• jon

    Posted 1309 days ago

  • I was a little frustrated with this essay because it sometimes seemed like a standard introduction to progressive thought. But I was also glad to read it because it gave some fundamentals to progressive thought that I had never heard about before. For example, the social structures of accumulations (SSA) make a lot of sense when we look at the economic growth and recessions. I am typically skeptical of writers that say "we are on the cusp" of something, because it tends to be a form of alarmism. Everything is "unprecendented" or "ripe for change" and that sort of language often seems like unecessary flare that doesn't lead anywhere.

    But, I do have to say that Kotz's perspective that the neoliberal era is coming to an end is a good one.
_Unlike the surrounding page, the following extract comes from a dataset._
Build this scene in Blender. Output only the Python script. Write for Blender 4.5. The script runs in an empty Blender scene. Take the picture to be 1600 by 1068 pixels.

He says not to expect it to end this year, but that the process of change is a slow one that has already started. This is apparent in the structural crisis:

    Neoliberal institutions are no longer effectively promoting accumulation. The mechanism driving debt-fueled consumer spending, which had made economic expansion possible in the face of wage suppression, ceased to operate after 2008.

    I think there is a lot to pick apart here. Kotz implies that the economic growth of the neoliberal area was driven mainly by household debt and the consumerism that the availability of money provided. Whereas spending actually increased, the real wages and earnings of working-class people stagnated or even decreased, unable to keep up with inflation and the flight of capital across borders in search for cheaper labor.
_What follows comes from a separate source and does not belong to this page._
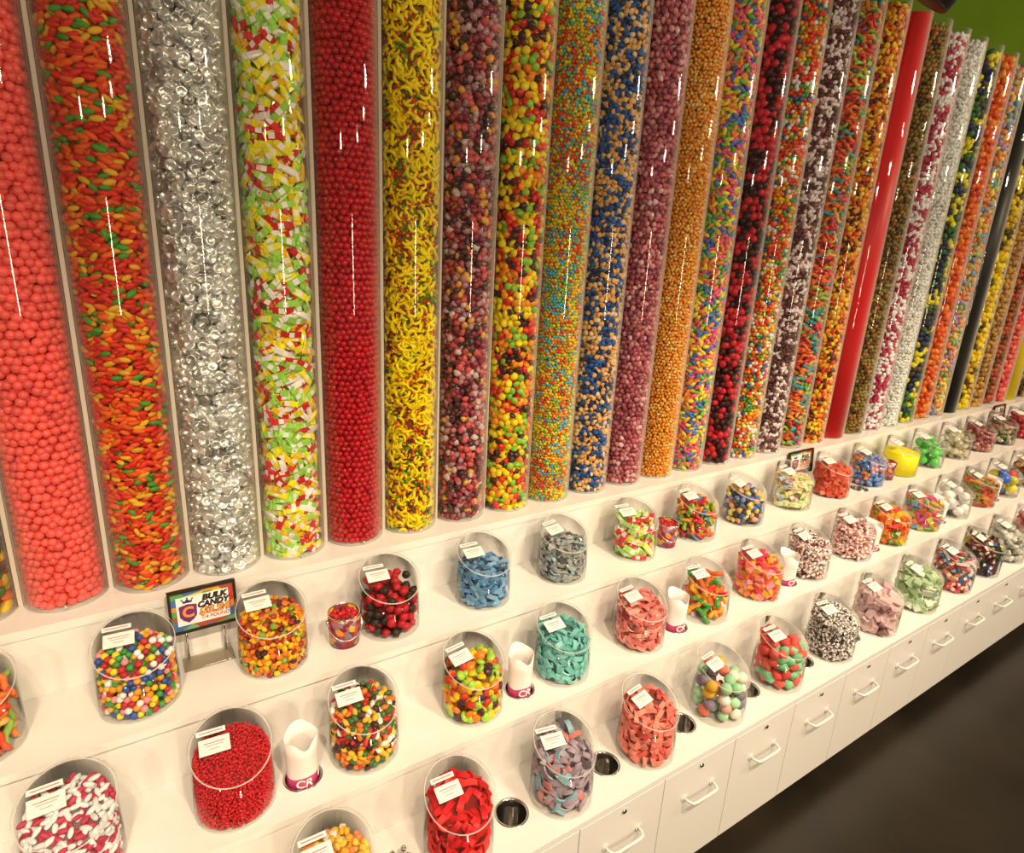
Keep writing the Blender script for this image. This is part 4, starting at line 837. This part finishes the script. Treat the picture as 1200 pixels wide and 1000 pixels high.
def cup_mesh(depth=0.11, r=HR):
    bm = bmesh.new(); lathe(bm, [(r + 0.0035, 0.0008), (r + 0.0028, 0.002), (r - 0.001, 0.0018), (r - 0.0018, -0.002), (r - 0.004, -depth), (0, -depth), (0, -depth - 0.001), (r - 0.0025, -depth - 0.001), (r - 0.0006, -0.001), (r - 0.0004, 0.0006)], 36)
    me = bpy.data.meshes.new('steel_cup'); bm.to_mesh(me); bm.free(); me.materials.append(M['steel']); return me
CUP = cup_mesh(); CUPS = cup_mesh(0.10, 0.043*K)
def scoop_mesh(rot=0.0):
    bm = bmesh.new()                                # short steel scoop lying in the cup
    vs = []
    for i, (z, r) in enumerate(((-0.10, 0.010), (-0.07, 0.020), (-0.035, 0.022), (-0.012, 0.021))):
        vs.append([bm.verts.new((r*math.cos(a), r*math.sin(a) + 0.004, z + (0.010*abs(math.cos(a)) if i == 3 else 0))) for a in np.linspace(0.3, math.pi - 0.3, 9)])
    for a, b in zip(vs[:-1], vs[1:]):
        for k in range(8):
            f = bm.faces.new((a[k], a[k+1], b[k+1], b[k])); f.smooth = True
    me = bpy.data.meshes.new('scoop'); bm.to_mesh(me); bm.free(); me.materials.append(M['chrome']); return me
SCOOP = scoop_mesh()
BH_L = ['between the candy corn jar and the bright red jar', 'between the bright red jar and the mauve taffy jar', 'between the mauve taffy jar and the coral jar', 'between the coral jar and the pastel ball jar', 'between the pastel ball jar and the red and green jar',
        'between the red and green jar and the brown and white jar', 'between the brown and white jar and the pale pink jar', 'between the pale pink jar and the pale green jar', 'between the pale green jar and the red and blue jar', 'between the red and blue jar and the dark maroon jar', 'between the dark maroon jar and the white and grey jar', 'beyond the white and grey jar']
for i, x in enumerate(BHOLES):
    o = bpy.data.objects.new('steel_cup', CUP); COL.objects.link(o); o.location = W(x, 1.112, ZB); tag(o, 'sunken steel cup ' + BH_L[i], 'cup', 'steel cups sunk in the bottom shelf')
    if 1 <= i < 6:
        s_ = bpy.data.objects.new('scoop', SCOOP); COL.objects.link(s_); s_.location = W(x, 1.112, ZB); s_.rotation_euler = (0.0, 0.0, -0.9 + 0.3*i)
        tag(s_, 'steel scoop in cup ' + BH_L[i], 'scoop', 'steel scoops in the cups')
o = bpy.data.objects.new('steel_cup', CUPS); COL.objects.link(o); o.location = W(*UHOLES[0], ZU); tag(o, 'empty round steel cup sunk in the upper shelf in front of the blue grey jar', 'cup')
# tongs in the first cup
tg = empty('tongs', W(BHOLES[0], 1.112, ZB), 'steel wire tongs standing in the cup between the candy corn jar and bright red jar', 'tongs')
for s in (-1, 1):
    bm = bmesh.new(); tube_bm(bm, [(s*0.008, 0.014, -0.09), (s*0.012, 0.016, -0.02), (s*0.016, 0.022, 0.012), (s*0.012, 0.024, 0.022)], [0.002, 0.003, 0.003, 0.003], 8)
    bmesh.ops.create_icosphere(bm, subdivisions=2, radius=0.006, matrix=Matrix.Translation((s*0.012, 0.024, 0.026))); bm_obj('arm', bm, M['chrome'], tg, True)
bm = bmesh.new(); tube_bm(bm, [(-0.013, 0.017, -0.012), (0.013, 0.017, -0.012)], 0.0022, 8); bm_obj('pivot', bm, M['chrome'], tg, True)

BAG_L = ['beside the jar of fine red grains', 'left of the teal taffy jar', 'right of the salmon pink strips', 'right of the orange and pink candies', 'right of the pink and white sticks', 'right of the multicoloured wrapped candies', 'at the far end']
def bag(x, label):
    base = W(x, 1.345, ZM)
    o = bpy.data.objects.new('steel_cup', CUP); COL.objects.link(o); o.location = base; tag(o, 'steel cup holding the bag ' + label, 'cup', 'steel cups in the middle shelf')
    t = empty('paper_bag', base, 'white paper bag with magenta print standing ' + label, 'bag', 'white paper bags on the middle shelf')
    bm = bmesh.new(); seg = 32; zb, zt = -0.095, 0.108; rings = []
    def rad(a, z):                                 # rounded square, creased
        return 0.0290*(1 + 0.04*math.cos(4*a)) * (1.0 + 0.10*max(0, z)/0.1)
    for z in (zb, -0.04, 0.0, 0.03, 0.07, 1):
        ring = []
        for k in range(seg):
            a = 2*math.pi*k/seg; d = (a - 1.5*math.pi + math.pi) % (2*math.pi) - math.pi
            top = zt - 0.024*math.exp(-(d/0.55)**2) - 0.006*math.cos(2*a)
            zz = top if z == 1 else z; r = rad(a, zz); ring.append(bm.verts.new((r*math.cos(a), r*math.sin(a), zz)))
        rings.append(ring)
    for i, (a, b) in enumerate(zip(rings[:-1], rings[1:])):
        for k in range(seg): bm.faces.new((a[k], a[(k+1) % seg], b[(k+1) % seg], b[k])).smooth = True
    bm.faces.new(rings[0][::-1])
    b = bm_obj('bag_body', bm, M['bag'], t); sd = b.modifiers.new('paper', 'SOLIDIFY'); sd.thickness = 0.0012; sd.offset = -1
    bm = bmesh.new(); rr = [[], []]
    for j, z in enumerate((-0.02, 0.021)):
        for k in range(25):
            a = 2*math.pi*k/24; zz = z + (0.004*math.sin(3*a) if j else 0); r = rad(a, zz) + 0.0004; rr[j].append(bm.verts.new((r*math.cos(a), r*math.sin(a), zz)))
    for k in range(24): f = bm.faces.new((rr[0][k], rr[0][k+1], rr[1][k+1], rr[1][k])); f.smooth = True
    bm_obj('printed_band', bm, M['pink'], t)
    for s_, a in (('C', -2.0), ('R', -1.45), ('C', -0.4), ('R', 0.15)):
        r = 0.0306
        text('bag_letter', s_, 0.026, M['white'], t, (r*math.cos(a), r*math.sin(a), 0.0095), (math.pi/2, 0, a + math.pi/2), 0.15, 0.0004, 0.0004)
for x, l in zip(BAGS, BAG_L): bag(x, l)

# ------------------------------------------------------------------ black spotlight hanging in front of the far tubes
sp = empty('spotlight', W(2.99, 1.5, 1.155), 'black ceiling spotlight hanging at the upper right above the tubes', 'lamp')
sp.rotation_euler = (0.55, 0.25, 0.0)
bm = bmesh.new(); lathe(bm, [(0, 0.12), (0.070, 0.12), (0.082, 0.105), (0.082, -0.115), (0.078, -0.12), (0, -0.12)], 36); bm_obj('lamp_housing', bm, M['black'], sp)
bm = bmesh.new(); tube_bm(bm, [(0, 0, 0.12), (0, 0.02, 0.2), (0.0, 0.10, 0.5), (0.02, 0.25, 0.95)], 0.012, 12); bm_obj('stem', bm, M['black'], sp)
    I think that this point, that labor was exported across borders is agreed on by the Left and the Right. The centrists, or otherwise neoliberals, are those who still think that globalism is fueling growth. This may be true for the growth of capital and certain countries. But domestically, working-class people saw their wages decrease and either opted for Right-wing nationalism, or Left-wing democratic socialism. Neoliberals try to target nationalists (including some socialists paradoxically) saying that they harbor racist ideologies. This may be true for some, but the resentment I think rests on the flight of capital and labor and less on ingrained racism. The Right has just been able to combine some of this rhetoric together and build some sort of a movement.
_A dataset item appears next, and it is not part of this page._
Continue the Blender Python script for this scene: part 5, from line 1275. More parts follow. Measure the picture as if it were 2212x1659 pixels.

    The other takeway from this piece is that for some reason, the Left believes that higher minimum wage and health care are somehow the property of the Left. This is simply not true. If you look at many authoritarians, they often argue for increased wages, affordable housing (which they often build outright) and better healthcare. The Left cannot claim responsibility for these things: everybody wants them (other than, arguably, neoliberals). We must move away from this rhetoric that we are somehow the only people pushing for these things, and instead change the rhetoric that the Left is the side pushing for these things while also giving power to the people (not usupring it into authoritarians).